* Exercise *
Print exactly what the entries say, line by line, from the first line down to the one with "TH = 0.0067", inclusive.
++++++++++
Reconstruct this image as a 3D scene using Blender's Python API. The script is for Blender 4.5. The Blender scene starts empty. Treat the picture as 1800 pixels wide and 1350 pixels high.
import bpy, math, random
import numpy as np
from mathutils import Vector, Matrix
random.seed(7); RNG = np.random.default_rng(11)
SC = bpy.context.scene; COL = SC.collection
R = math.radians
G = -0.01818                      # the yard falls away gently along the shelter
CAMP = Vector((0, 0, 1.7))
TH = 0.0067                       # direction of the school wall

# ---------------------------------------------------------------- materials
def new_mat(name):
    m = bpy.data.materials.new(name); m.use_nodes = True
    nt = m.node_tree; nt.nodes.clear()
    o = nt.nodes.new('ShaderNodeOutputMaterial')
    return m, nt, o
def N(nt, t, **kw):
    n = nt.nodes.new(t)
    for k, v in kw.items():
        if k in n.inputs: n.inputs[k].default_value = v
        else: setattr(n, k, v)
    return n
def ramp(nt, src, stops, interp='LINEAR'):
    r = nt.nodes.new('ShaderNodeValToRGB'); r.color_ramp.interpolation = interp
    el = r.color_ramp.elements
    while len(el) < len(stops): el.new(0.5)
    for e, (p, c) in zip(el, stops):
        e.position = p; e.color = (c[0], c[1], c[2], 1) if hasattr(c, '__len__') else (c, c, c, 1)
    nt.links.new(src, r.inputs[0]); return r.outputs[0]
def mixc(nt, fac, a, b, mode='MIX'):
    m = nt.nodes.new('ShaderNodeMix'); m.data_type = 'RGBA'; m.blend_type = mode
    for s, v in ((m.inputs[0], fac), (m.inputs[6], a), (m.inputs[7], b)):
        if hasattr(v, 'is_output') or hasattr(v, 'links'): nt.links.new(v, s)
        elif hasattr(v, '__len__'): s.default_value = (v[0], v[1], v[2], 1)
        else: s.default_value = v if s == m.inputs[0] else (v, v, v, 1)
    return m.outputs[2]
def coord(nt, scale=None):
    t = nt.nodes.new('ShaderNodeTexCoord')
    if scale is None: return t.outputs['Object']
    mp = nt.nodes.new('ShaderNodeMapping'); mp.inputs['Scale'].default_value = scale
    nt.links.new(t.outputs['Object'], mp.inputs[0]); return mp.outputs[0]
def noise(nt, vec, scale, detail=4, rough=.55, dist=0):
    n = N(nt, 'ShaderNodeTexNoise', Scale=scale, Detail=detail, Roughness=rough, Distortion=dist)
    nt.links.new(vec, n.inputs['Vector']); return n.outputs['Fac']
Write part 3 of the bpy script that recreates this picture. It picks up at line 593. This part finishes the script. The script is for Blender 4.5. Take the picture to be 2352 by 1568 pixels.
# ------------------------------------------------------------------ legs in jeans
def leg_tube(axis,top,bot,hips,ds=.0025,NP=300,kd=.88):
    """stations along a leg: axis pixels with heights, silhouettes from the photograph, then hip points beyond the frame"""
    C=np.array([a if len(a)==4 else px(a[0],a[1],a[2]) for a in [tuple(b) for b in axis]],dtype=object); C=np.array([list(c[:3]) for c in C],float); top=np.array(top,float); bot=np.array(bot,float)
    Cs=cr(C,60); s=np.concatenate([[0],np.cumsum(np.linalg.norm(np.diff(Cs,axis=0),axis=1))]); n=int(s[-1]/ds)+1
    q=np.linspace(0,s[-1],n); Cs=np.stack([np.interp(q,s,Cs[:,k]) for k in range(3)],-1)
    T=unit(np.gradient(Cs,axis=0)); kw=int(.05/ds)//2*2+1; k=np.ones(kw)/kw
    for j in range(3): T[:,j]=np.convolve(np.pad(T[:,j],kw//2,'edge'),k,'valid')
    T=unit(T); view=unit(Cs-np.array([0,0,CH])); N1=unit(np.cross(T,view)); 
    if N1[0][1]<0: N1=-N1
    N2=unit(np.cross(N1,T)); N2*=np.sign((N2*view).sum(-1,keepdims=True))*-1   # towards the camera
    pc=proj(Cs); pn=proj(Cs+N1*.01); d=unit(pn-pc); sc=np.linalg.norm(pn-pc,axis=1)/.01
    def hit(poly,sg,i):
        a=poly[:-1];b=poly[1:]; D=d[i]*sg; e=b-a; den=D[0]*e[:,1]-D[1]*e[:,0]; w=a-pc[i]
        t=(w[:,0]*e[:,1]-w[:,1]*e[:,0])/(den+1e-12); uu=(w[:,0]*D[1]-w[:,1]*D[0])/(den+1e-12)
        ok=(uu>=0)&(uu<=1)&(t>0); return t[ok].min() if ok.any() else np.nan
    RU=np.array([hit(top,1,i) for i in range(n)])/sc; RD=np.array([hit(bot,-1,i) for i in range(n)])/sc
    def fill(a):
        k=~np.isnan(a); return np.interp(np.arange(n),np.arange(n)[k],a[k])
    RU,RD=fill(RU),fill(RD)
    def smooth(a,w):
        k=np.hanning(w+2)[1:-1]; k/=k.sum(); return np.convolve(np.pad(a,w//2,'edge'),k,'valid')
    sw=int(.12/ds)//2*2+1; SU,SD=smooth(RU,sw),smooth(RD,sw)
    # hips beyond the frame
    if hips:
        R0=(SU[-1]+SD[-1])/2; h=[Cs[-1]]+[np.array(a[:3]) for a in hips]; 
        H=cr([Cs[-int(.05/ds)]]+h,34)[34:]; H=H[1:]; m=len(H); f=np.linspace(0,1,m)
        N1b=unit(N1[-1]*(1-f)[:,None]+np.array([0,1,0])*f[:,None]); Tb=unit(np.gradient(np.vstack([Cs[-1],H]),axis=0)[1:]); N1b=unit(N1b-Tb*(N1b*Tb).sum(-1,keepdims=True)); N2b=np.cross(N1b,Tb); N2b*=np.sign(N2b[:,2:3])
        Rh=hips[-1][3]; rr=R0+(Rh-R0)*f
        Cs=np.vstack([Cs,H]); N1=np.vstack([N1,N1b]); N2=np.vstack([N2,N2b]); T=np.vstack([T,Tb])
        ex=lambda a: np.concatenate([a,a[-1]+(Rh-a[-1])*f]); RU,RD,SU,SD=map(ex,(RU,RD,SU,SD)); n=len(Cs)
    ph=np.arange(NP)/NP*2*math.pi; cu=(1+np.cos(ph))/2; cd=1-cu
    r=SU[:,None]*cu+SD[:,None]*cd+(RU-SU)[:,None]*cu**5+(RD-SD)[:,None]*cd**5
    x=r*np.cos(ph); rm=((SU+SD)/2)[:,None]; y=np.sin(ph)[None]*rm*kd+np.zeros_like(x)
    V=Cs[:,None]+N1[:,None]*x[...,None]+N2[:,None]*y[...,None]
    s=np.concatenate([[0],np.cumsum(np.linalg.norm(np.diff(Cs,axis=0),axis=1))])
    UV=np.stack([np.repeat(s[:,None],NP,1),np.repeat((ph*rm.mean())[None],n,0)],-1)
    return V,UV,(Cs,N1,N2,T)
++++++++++
* Final answer *
Reconstruct this image as a 3D scene using Blender's Python API. The script is for Blender 4.5. The Blender scene starts empty. Treat the picture as 1800 pixels wide and 1350 pixels high.
import bpy, math, random
import numpy as np
from mathutils import Vector, Matrix
random.seed(7); RNG = np.random.default_rng(11)
SC = bpy.context.scene; COL = SC.collection
R = math.radians
G = -0.01818                      # the yard falls away gently along the shelter
CAMP = Vector((0, 0, 1.7))
TH = 0.0067                       # direction of the school wall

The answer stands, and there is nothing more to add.